* [Data excerpt]
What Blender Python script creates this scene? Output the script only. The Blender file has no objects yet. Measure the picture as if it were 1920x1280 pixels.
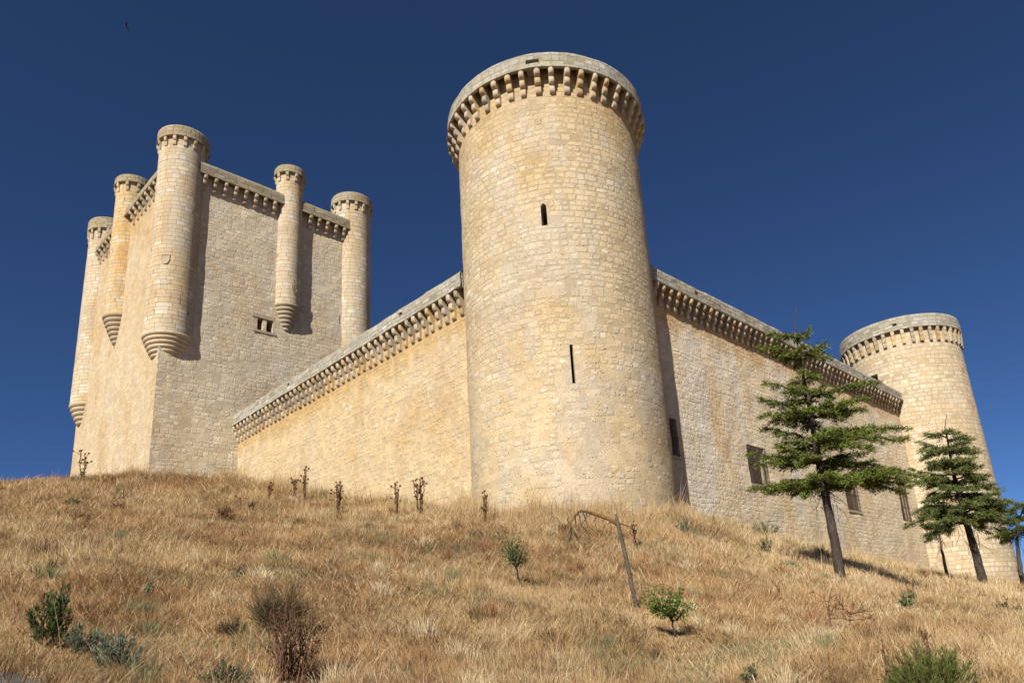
import bpy, math, random
import numpy as np
from mathutils import Vector

# ------------------------------------------------------------------ camera
CX, CY = -26.076, -23.707
YAW, PITCH, ROLL, FPX, PPX, PPY = 44.68, 15.835, -3.893, 1358.643, 1013.047, 821.945
scene = bpy.context.scene
COL = scene.collection
R_ = math.radians
def cam_axes():
    y, p, r = R_(YAW), R_(PITCH), R_(ROLL)
    f = np.array([math.cos(y)*math.cos(p), math.sin(y)*math.cos(p), math.sin(p)])
    s = np.cross(f, [0, 0, 1.]); s /= np.linalg.norm(s)
    u = np.cross(s, f)
    c, q = math.cos(r), math.sin(r)
    return f, c*s+q*u, -q*s+c*u
AF, AR, AU = cam_axes()
cd = bpy.data.cameras.new('camera'); co = bpy.data.objects.new('camera', cd); COL.objects.link(co)
from mathutils import Matrix
co.matrix_world = Matrix(((AR[0], AU[0], -AF[0], CX), (AR[1], AU[1], -AF[1], CY), (AR[2], AU[2], -AF[2], 0), (0, 0, 0, 1)))
cd.sensor_width = 36; cd.sensor_fit = 'HORIZONTAL'
cd.lens = FPX/1920*36; cd.shift_x = (960-PPX)/1920; cd.shift_y = (PPY-640)/1920
cd.clip_start = 0.1; cd.clip_end = 8000
scene.camera = co

# ------------------------------------------------------------------ light
SUN_EL, TRAVEL = 39.0, 23.5           # elevation, heading the light travels (deg from +x)
world = bpy.data.worlds.new('World'); scene.world = world; world.use_nodes = True
wn = world.node_tree; wn.nodes.clear()
sky = wn.nodes.new('ShaderNodeTexSky'); sky.sky_type = 'NISHITA'; sky.sun_disc = False
sky.sun_elevation = R_(SUN_EL)
tosun = (-math.cos(R_(TRAVEL)), -math.sin(R_(TRAVEL)))
sky.sun_rotation = math.atan2(tosun[0], tosun[1])
sky.air_density = 0.65; sky.dust_density = 0.0; sky.ozone_density = 10.0; sky.altitude = 2500
bgn = wn.nodes.new('ShaderNodeBackground'); bgn.inputs[1].default_value = 0.05
wo = wn.nodes.new('ShaderNodeOutputWorld')
wn.links.new(sky.outputs[0], bgn.inputs[0]); wn.links.new(bgn.outputs[0], wo.inputs[0])
sl = bpy.data.lights.new('sun', 'SUN'); sl.energy = 5.0; sl.angle = R_(0.53); sl.color = (1, 0.93, 0.82)
so = bpy.data.objects.new('sun', sl); COL.objects.link(so)
dv = Vector((math.cos(R_(TRAVEL))*math.cos(R_(SUN_EL)), math.sin(R_(TRAVEL))*math.cos(R_(SUN_EL)), -math.sin(R_(SUN_EL))))
so.rotation_euler = dv.to_track_quat('-Z', 'Y').to_euler(); so.location = (-60, -40, 60)
vs = scene.view_settings; vs.view_transform = 'Standard'; vs.look = 'None'; vs.exposure = 0.83; vs.gamma = 1
scene.cycles.max_bounces = 6; scene.cycles.diffuse_bounces = 2

# ------------------------------------------------------------------ helpers
rng = np.random.default_rng(7)
random.seed(5)
def px_ray(u, v):
    d = AF*FPX+(u-PPX)*AR-(v-PPY)*AU
    return d/np.linalg.norm(d)
def px_dist(u, v, D):
    "point on the sight line at horizontal distance D"
    d = px_ray(u, v); k = D/math.hypot(d[0], d[1])
    return np.array([CX, CY, 0])+d*k
def _h(ix, iy, s):
    n = (ix*374761393+iy*668265263+s*1442695041) & 0xffffffff
    n = ((n ^ (n >> 13))*1274126177) & 0xffffffff
    n = n ^ (n >> 16)
    return (n & 0xffff)/65535.0
def vnoise(x, y, s=0):
    x = np.asarray(x, float); y = np.asarray(y, float)
    xi = np.floor(x).astype(np.int64); yi = np.floor(y).astype(np.int64)
    fx = x-xi; fy = y-yi; fx = fx*fx*(3-2*fx); fy = fy*fy*(3-2*fy)
    a = _h(xi, yi, s); b = _h(xi+1, yi, s); c = _h(xi, yi+1, s); d = _h(xi+1, yi+1, s)
    return (a*(1-fx)+b*fx)*(1-fy)+(c*(1-fx)+d*fx)*fy
def fbm(x, y, s=0, o=3):
    t = 0; a = .5; n = 0
    for i in range(o):
        t = t+a*vnoise(x*2**i, y*2**i, s+i*17); n += a; a *= .5
    return t/n

def tag(o, label=None, cat=None, group=None, kind=None):
    if label: o['label'] = label
    if cat: o['category'] = cat
    if group: o['group'] = group
    if kind: o['kind'] = kind
    return o
def empty(name, loc):
    o = bpy.data.objects.new(name, None); COL.objects.link(o); o.location = loc; o.empty_display_size = .3
    return o
def link(name, me, parent=None):
    o = bpy.data.objects.new(name, me); COL.objects.link(o)
    if parent is not None:
        o.parent = parent
        o.matrix_parent_inverse = Matrix.Translation(-parent_origin(parent))
    return o
def parent_origin(p):
    v = Vector(p.location)
    q = p.parent
    while q is not None:
        v = v + Vector((0, 0, 0)); q = q.parent
    return v
def mesh_np(name, V, quads=None, tris=None, mat=None, uv=None, col=None, smooth=False):
    V = np.asarray(V, np.float32)
    nq = 0 if quads is None else len(quads); nt = 0 if tris is None else len(tris)
    me = bpy.data.meshes.new(name)
    me.vertices.add(len(V)); me.vertices.foreach_set('co', V.ravel())
    parts = []
    if nq: parts.append(np.asarray(quads, np.int32).ravel())
    if nt: parts.append(np.asarray(tris, np.int32).ravel())
    li = np.concatenate(parts)
    me.loops.add(len(li)); me.loops.foreach_set('vertex_index', li)
    me.polygons.add(nq+nt)
    st = np.concatenate([np.arange(nq)*4, nq*4+np.arange(nt)*3]).astype(np.int32)
    me.polygons.foreach_set('loop_start', st)
    me.update(calc_edges=True)
    if uv is not None:
        l = me.uv_layers.new(name='UVMap'); l.data.foreach_set('uv', np.asarray(uv, np.float32)[li].ravel())
    if col is not None:
        a = me.color_attributes.new('Col', 'FLOAT_COLOR', 'POINT')
        c = np.ones((len(V), 4), np.float32); c[:, :3] = col; a.data.foreach_set('color', c.ravel())
    if smooth: me.polygons.foreach_set('use_smooth', np.ones(nq+nt, bool))
    if mat is not None:
        for m in (mat if isinstance(mat, (list, tuple)) else [mat]): me.materials.append(m)
    me.validate(); me.update()
    return me

class MB:
    "collects polygons with uv (metres)"
    def __init__(s): s.v = []; s.f = []; s.uv = []
    def add(s, verts, faces, uvs=None):
        n = len(s.v); s.v += [tuple(p) for p in verts]; s.f += [tuple(i+n for i in f) for f in faces]
        s.uv += list(uvs) if uvs is not None else [(p[0]+p[1], p[2]) for p in verts]
    def box(s, x0, x1, y0, y1, z0, z1):
        v = [(x0,y0,z0),(x1,y0,z0),(x1,y1,z0),(x0,y1,z0),(x0,y0,z1),(x1,y0,z1),(x1,y1,z1),(x0,y1,z1)]
        s.add(v, [(0,3,2,1),(4,5,6,7),(0,1,5,4),(1,2,6,5),(2,3,7,6),(3,0,4,7)])
    def tube(s, pts, rad, seg=6, cap=True):
        pts = [Vector(p) for p in pts]; n = len(pts); V = []; U = []; L = 0
        up = Vector((0.13, 0.21, 1)).normalized()
        for i, p in enumerate(pts):
            t = (pts[min(i+1, n-1)]-pts[max(i-1, 0)])
            if t.length < 1e-9: t = Vector((0, 0, 1))
            t.normalize(); a = t.cross(up)
            if a.length < .05: a = t.cross(Vector((1, 0, 0)))
            a.normalize(); b = t.cross(a)
            if i: L += (pts[i]-pts[i-1]).length
            for k in range(seg):
                th = 2*math.pi*k/seg; V.append(p+(a*math.cos(th)+b*math.sin(th))*rad[i]); U.append((th*rad[0], L))
        F = [(i*seg+k, i*seg+(k+1) % seg, (i+1)*seg+(k+1) % seg, (i+1)*seg+k) for i in range(n-1) for k in range(seg)]
        if cap: F += [tuple(range(seg))[::-1], tuple((n-1)*seg+k for k in range(seg))]
        s.add(V, F, U)
    def mesh(s, name, mat, smooth=False):
        me = bpy.data.meshes.new(name); me.from_pydata([tuple(p) for p in s.v], [], s.f)
        l = me.uv_layers.new(name='UVMap'); idx = np.zeros(len(me.loops), np.int32); me.loops.foreach_get('vertex_index', idx)
        l.data.foreach_set('uv', np.asarray(s.uv, np.float32)[idx].ravel())
        if smooth: me.polygons.foreach_set('use_smooth', np.ones(len(me.polygons), bool))
        for m in (mat if isinstance(mat, (list, tuple)) else [mat]): me.materials.append(m)
        me.update(); return me
    def build(s, name, mat, parent=None, smooth=False): return link(name, s.mesh(name, mat, smooth), parent)

# ------------------------------------------------------------------ materials
ALB = .72
class NT:
    def __init__(s, name):
        s.m = bpy.data.materials.new(name); s.m.use_nodes = True; s.t = s.m.node_tree; s.t.nodes.clear()
        s.out = s.t.nodes.new('ShaderNodeOutputMaterial'); s.b = s.t.nodes.new('ShaderNodeBsdfPrincipled')
        s.t.links.new(s.b.outputs[0], s.out.inputs[0]); s.b.inputs['Roughness'].default_value = .9
        s.b.inputs['Specular IOR Level'].default_value = .15
    def put(s, sock, v):
        if isinstance(v, bpy.types.NodeSocket): s.t.links.new(v, sock)
        elif v is not None: sock.default_value = v
    def n(s, t, **kw):
        n = s.t.nodes.new(t)
        for k, v in kw.items(): setattr(n, k, v)
        return n
    def base(s, c):      # measured stone and straw reflectances: the palettes below are in picture tones
        s.put(s.b.inputs['Base Color'], s.mix(1., c, (ALB, ALB, ALB), 'MULTIPLY'))
    def math(s, op, a, b=None, c=None, clamp=False):
        n = s.n('ShaderNodeMath', operation=op, use_clamp=clamp); s.put(n.inputs[0], a); s.put(n.inputs[1], b)
        if c is not None: s.put(n.inputs[2], c)
        return n.outputs[0]
    def noise(s, vec, scale, detail=3, rough=.55, dim='3D', w=None):
        n = s.n('ShaderNodeTexNoise', noise_dimensions=dim)
        if vec is not None and dim != '1D': s.put(n.inputs['Vector'], vec)
        if w is not None: s.put(n.inputs['W'], w)
        n.inputs['Scale'].default_value = scale; n.inputs['Detail'].default_value = detail; n.inputs['Roughness'].default_value = rough
        return n.outputs[0]
    def ramp(s, v, a, b, lo=0., hi=1.):
        n = s.n('ShaderNodeMapRange', interpolation_type='SMOOTHSTEP'); s.put(n.inputs[0], v)
        s.put(n.inputs[1], a); s.put(n.inputs[2], b); s.put(n.inputs[3], lo); s.put(n.inputs[4], hi)
        return n.outputs[0]
    def mix(s, f, a, b, bt='MIX'):
        n = s.n('ShaderNodeMix', data_type='RGBA', blend_type=bt)
        s.put(n.inputs[0], f)
        for i, c in ((6, a), (7, b)): s.put(n.inputs[i], c if isinstance(c, bpy.types.NodeSocket) else (*c, 1))
        return n.outputs[2]
    def comb(s, x, y, z=0.):
        n = s.n('ShaderNodeCombineXYZ'); s.put(n.inputs[0], x); s.put(n.inputs[1], y); s.put(n.inputs[2], z); return n.outputs[0]
    def mapv(s, vec, sc):
        n = s.n('ShaderNodeVectorMath', operation='MULTIPLY'); s.put(n.inputs[0], vec); n.inputs[1].default_value = sc; return n.outputs[0]
    def white(s, vec):
        n = s.n('ShaderNodeTexWhiteNoise', noise_dimensions='2D'); s.put(n.inputs['Vector'], vec); return n.outputs[0]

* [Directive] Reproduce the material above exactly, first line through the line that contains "from mathutils import Vector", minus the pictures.

* [Result of the exercise]
What Blender Python script creates this scene? Output the script only. The Blender file has no objects yet. Measure the picture as if it were 1920x1280 pixels.
import bpy, math, random
import numpy as np
from mathutils import Vector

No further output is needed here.